Friday, March 02, 2007

Blessed Charles the Good (And His Dad): The Original Canute and Charlie Cult

"It is because I know the needs of the poor and I know the pride of the rich."
–Blessed Charles the Good on why he favored those in poverty over the wealthy.

Charlie Weis, the head football coach for the University of Notre Dame, has universally been acknowledged by all as a good coach—but not as good a coach as Knute Rockne, the father of Fighting Irish football and perhaps the greatest coach of all time. Similarly, today's “Blessed,” Charles the Good, is not acknowledged to be as prominent of a saint as his father, St. Canute—but neither is afar from his predecessor (or namesake) as one may think.

Charles, who grew up to be the powerful Count of Flanders and Amiens, was of course the son of the legendary St. Canute, King of Denmark. Now Canute was martyred when Charles was only five, and the lad was alternately raised by his grandfather (on mom's side), Count Robert of Flanders, as well as his uncle Robert. When he was old enough, Charles accompanied his uncle on the Crusades, and made such an impression fighting gallantly by day and praying and reading his Psalter at night, that Robert made his nephew his heir. After some initial challenges to his authority, Charles became the accepted ruler of the region and immediately won the respect of the commoners with his moral rule.

Charles' overriding concern was for the poor. He fed one hundred poor men a day in each of his castles, and during the famine of 1126 forbade the brewing of beer in order to conserve grain for the needy. Although the Irish saints such as Bridget might have disagreed with that call (or at least changed some water into beer as was her habit when times got tight in Ireland), they wouldn't have argued with the 7,800 loaves he gave away in one day to keep his subjects alive. Also, while his Fighting Irish namesake Charlie Weis (known to spout an expletive or two) would have a hard time with the Count's rule against swearing (Charles the Good hated blasphemy so much that he punished any royal caught doing so with a forty-day bread and water fast), coach would have to admit the Count's heart was in the right place.
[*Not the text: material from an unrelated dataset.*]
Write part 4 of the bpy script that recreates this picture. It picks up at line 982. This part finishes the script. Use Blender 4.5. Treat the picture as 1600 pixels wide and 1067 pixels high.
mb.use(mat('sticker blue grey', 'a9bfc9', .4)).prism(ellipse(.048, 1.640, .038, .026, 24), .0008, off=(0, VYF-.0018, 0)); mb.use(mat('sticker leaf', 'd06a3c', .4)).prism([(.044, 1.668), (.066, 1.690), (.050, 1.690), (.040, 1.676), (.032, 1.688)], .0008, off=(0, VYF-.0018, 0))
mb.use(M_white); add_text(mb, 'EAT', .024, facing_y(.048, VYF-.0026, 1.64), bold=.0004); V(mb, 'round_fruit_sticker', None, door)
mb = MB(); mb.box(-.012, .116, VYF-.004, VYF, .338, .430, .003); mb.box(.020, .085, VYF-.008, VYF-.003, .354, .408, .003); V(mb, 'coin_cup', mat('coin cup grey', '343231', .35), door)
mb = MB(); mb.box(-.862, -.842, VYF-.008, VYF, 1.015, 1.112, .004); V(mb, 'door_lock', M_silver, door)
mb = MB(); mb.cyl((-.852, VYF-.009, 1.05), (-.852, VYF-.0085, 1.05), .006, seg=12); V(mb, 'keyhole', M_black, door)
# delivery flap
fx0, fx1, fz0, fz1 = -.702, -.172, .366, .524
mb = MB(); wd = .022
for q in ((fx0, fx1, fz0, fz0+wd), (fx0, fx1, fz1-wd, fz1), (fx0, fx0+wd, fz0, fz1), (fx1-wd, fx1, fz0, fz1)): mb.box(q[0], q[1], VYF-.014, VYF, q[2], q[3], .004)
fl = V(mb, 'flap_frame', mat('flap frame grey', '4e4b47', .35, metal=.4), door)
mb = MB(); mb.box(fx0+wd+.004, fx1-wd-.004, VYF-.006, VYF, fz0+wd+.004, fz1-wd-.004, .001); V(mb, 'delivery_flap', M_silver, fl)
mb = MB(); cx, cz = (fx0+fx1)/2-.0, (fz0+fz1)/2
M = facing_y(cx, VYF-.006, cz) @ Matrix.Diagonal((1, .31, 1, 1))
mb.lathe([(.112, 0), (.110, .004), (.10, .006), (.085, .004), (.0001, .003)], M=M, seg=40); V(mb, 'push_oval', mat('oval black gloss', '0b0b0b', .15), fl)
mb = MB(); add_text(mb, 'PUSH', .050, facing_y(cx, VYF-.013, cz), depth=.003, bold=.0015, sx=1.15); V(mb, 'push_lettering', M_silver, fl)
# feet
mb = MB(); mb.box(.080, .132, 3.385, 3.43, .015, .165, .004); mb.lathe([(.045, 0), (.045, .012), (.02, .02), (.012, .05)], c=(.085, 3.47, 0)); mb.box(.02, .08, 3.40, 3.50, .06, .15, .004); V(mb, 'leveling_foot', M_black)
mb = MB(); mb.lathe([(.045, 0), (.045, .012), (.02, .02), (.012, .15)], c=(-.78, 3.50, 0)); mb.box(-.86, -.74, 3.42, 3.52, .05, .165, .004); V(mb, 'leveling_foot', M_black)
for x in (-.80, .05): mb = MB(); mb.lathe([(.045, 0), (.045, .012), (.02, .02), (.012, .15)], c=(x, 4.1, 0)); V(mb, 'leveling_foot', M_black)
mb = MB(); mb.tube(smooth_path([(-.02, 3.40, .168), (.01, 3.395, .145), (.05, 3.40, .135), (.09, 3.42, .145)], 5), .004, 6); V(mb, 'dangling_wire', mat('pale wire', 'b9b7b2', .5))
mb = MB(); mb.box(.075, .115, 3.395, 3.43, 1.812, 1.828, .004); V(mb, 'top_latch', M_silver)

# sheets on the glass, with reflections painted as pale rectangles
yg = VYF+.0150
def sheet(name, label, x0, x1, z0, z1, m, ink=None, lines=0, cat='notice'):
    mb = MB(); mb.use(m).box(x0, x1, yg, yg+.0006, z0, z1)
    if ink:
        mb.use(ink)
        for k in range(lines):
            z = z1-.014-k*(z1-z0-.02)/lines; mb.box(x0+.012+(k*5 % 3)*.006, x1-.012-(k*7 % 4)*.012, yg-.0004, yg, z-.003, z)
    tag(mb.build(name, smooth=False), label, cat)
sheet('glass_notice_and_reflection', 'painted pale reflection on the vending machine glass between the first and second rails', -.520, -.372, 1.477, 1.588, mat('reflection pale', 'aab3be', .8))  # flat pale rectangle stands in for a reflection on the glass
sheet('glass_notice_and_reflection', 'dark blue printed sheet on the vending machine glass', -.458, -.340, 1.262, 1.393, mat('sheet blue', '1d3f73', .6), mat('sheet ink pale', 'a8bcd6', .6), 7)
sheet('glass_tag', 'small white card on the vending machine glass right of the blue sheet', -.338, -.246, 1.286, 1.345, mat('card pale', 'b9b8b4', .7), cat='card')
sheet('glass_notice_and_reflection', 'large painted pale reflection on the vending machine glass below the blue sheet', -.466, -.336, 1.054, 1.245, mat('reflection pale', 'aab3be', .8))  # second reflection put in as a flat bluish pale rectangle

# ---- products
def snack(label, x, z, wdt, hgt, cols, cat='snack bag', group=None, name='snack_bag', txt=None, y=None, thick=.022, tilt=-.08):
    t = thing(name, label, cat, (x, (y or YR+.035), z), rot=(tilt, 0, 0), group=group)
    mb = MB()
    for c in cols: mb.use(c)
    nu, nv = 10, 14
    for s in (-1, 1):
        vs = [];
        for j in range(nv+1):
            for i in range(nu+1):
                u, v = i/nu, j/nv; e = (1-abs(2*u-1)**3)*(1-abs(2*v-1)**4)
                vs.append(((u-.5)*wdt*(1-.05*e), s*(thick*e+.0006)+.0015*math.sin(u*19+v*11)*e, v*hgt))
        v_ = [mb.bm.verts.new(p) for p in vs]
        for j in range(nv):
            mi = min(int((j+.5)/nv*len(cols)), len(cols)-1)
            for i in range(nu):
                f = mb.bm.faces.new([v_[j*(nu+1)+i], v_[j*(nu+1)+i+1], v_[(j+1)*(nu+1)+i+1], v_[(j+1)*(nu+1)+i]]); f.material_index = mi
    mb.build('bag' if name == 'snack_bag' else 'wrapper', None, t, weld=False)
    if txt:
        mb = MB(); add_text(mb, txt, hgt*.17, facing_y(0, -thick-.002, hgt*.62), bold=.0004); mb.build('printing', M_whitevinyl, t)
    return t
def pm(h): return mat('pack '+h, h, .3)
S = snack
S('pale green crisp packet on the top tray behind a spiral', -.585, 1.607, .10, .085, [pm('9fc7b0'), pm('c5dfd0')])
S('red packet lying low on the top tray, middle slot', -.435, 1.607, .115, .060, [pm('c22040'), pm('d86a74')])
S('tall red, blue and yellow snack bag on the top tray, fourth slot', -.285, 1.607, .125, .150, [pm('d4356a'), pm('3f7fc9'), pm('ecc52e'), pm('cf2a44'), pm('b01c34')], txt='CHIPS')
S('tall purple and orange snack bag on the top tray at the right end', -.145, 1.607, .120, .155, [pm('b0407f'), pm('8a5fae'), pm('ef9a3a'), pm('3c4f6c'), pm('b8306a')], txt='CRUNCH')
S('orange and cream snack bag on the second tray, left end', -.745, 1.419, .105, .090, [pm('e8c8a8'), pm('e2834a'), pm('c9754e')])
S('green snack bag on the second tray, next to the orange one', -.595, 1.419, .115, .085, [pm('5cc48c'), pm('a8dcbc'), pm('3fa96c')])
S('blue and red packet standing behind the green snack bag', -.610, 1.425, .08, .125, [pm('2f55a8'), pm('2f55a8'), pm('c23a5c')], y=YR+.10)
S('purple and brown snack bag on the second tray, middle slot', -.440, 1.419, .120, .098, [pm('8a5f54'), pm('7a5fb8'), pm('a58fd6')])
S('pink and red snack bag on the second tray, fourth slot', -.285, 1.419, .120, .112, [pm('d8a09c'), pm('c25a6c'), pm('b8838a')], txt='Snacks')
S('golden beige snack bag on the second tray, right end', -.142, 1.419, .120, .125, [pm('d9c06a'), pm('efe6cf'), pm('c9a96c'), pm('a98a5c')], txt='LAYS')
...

In the end, it was Blessed Charles' love for the poor that proved his downfall. When Charles found out that the evil Erembald (who killed his master, threw him in the river and then married his widow) was buying up grain, hoarding it, and then raising the price beyond what the poor could afford, Charles sent his men to force Erembald to yield up his storehouse. Resentful of this takeover, Erembald in turn sent his men for revenge, and they assassinated Charles, first cutting off his arm and then splitting open his head as the saintly count was praying at the altar of Our Lady in the Church of St. Donatian.

While Blessed Charles met his demise in a similar fashion to St. Thomas Beckett and many other medieval saints, it is doubtful Charlie Weis will suffer this kind of death. True, Charlie does pray at Notre Dame's Lourdes Grotto nearly every day, but it is highly unlikely a disgruntled Michigan fan would whack him there after an Irish upset of the Wolverines. In fact, Charlie, who almost died on the operating table a few years ago, was spared the early death that both Knute and Canute suffered. Weis instead is faced with a different type of martyrdom, the type that a Notre Dame coach who loves Our Lady feels when he loses. Weis' love for his special needs daughter, Hannah, and his love for his only son, Charlie Jr., is both sadder and stronger when the Irish suffer a loss, for he knows the slings and arrows that the critics of the Notre Dame Nation hurl at him hurt his family deeply too. So pray that Charles and Canute can get Weis through the losses, so when the day of Notre Dame's next National Championship arrives, Charlie is not afraid to sing the praises of Our Lady—and has the courage to tell his critics of her only Son.